»»

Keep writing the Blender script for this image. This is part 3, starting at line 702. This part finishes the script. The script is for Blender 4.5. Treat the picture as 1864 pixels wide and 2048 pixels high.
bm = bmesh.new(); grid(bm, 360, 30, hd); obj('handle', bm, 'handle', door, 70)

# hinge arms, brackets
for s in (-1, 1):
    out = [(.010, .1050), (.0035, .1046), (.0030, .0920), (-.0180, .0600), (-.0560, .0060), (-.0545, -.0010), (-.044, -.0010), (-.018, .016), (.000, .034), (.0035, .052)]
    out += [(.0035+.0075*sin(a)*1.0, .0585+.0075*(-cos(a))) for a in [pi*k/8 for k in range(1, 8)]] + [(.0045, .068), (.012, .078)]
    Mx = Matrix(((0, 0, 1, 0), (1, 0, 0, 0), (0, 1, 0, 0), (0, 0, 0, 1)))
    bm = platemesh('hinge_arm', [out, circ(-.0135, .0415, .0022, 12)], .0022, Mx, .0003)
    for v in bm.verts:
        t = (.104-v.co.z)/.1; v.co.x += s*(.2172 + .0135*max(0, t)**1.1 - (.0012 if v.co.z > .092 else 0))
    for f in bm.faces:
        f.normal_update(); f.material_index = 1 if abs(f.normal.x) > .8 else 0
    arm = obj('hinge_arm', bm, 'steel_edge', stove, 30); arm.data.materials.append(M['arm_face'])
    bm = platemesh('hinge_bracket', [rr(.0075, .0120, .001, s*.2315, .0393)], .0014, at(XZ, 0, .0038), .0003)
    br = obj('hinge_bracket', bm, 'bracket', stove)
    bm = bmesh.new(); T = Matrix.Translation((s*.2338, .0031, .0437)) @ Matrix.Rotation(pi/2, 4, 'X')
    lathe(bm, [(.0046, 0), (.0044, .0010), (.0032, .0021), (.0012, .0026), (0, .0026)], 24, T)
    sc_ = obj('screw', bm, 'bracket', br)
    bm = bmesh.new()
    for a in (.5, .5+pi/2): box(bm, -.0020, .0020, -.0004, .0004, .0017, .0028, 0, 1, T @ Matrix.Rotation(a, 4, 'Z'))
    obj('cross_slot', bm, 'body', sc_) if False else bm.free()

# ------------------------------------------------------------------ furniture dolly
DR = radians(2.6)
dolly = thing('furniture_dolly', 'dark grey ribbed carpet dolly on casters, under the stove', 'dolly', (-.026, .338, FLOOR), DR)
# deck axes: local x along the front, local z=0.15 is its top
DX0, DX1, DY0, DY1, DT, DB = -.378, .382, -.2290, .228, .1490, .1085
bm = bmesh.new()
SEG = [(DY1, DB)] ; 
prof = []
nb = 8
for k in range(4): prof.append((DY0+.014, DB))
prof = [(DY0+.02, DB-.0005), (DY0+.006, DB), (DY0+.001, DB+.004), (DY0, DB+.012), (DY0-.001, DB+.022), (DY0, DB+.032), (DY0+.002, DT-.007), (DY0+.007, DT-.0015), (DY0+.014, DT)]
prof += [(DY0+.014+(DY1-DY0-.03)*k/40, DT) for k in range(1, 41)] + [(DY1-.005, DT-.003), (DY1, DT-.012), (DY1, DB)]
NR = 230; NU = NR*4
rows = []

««

From the top of the listing above, restate each line word for word up to and including the line with "obj('cross_slot', bm, 'body', sc_)"; add nothing else.

Keep writing the Blender script for this image. This is part 3, starting at line 702. This part finishes the script. The script is for Blender 4.5. Treat the picture as 1864 pixels wide and 2048 pixels high.
bm = bmesh.new(); grid(bm, 360, 30, hd); obj('handle', bm, 'handle', door, 70)

# hinge arms, brackets
for s in (-1, 1):
    out = [(.010, .1050), (.0035, .1046), (.0030, .0920), (-.0180, .0600), (-.0560, .0060), (-.0545, -.0010), (-.044, -.0010), (-.018, .016), (.000, .034), (.0035, .052)]
    out += [(.0035+.0075*sin(a)*1.0, .0585+.0075*(-cos(a))) for a in [pi*k/8 for k in range(1, 8)]] + [(.0045, .068), (.012, .078)]
    Mx = Matrix(((0, 0, 1, 0), (1, 0, 0, 0), (0, 1, 0, 0), (0, 0, 0, 1)))
    bm = platemesh('hinge_arm', [out, circ(-.0135, .0415, .0022, 12)], .0022, Mx, .0003)
    for v in bm.verts:
        t = (.104-v.co.z)/.1; v.co.x += s*(.2172 + .0135*max(0, t)**1.1 - (.0012 if v.co.z > .092 else 0))
    for f in bm.faces:
        f.normal_update(); f.material_index = 1 if abs(f.normal.x) > .8 else 0
    arm = obj('hinge_arm', bm, 'steel_edge', stove, 30); arm.data.materials.append(M['arm_face'])
    bm = platemesh('hinge_bracket', [rr(.0075, .0120, .001, s*.2315, .0393)], .0014, at(XZ, 0, .0038), .0003)
    br = obj('hinge_bracket', bm, 'bracket', stove)
    bm = bmesh.new(); T = Matrix.Translation((s*.2338, .0031, .0437)) @ Matrix.Rotation(pi/2, 4, 'X')
    lathe(bm, [(.0046, 0), (.0044, .0010), (.0032, .0021), (.0012, .0026), (0, .0026)], 24, T)
    sc_ = obj('screw', bm, 'bracket', br)
    bm = bmesh.new()
    for a in (.5, .5+pi/2): box(bm, -.0020, .0020, -.0004, .0004, .0017, .0028, 0, 1, T @ Matrix.Rotation(a, 4, 'Z'))
    obj('cross_slot', bm, 'body', sc_) if False else bm.free()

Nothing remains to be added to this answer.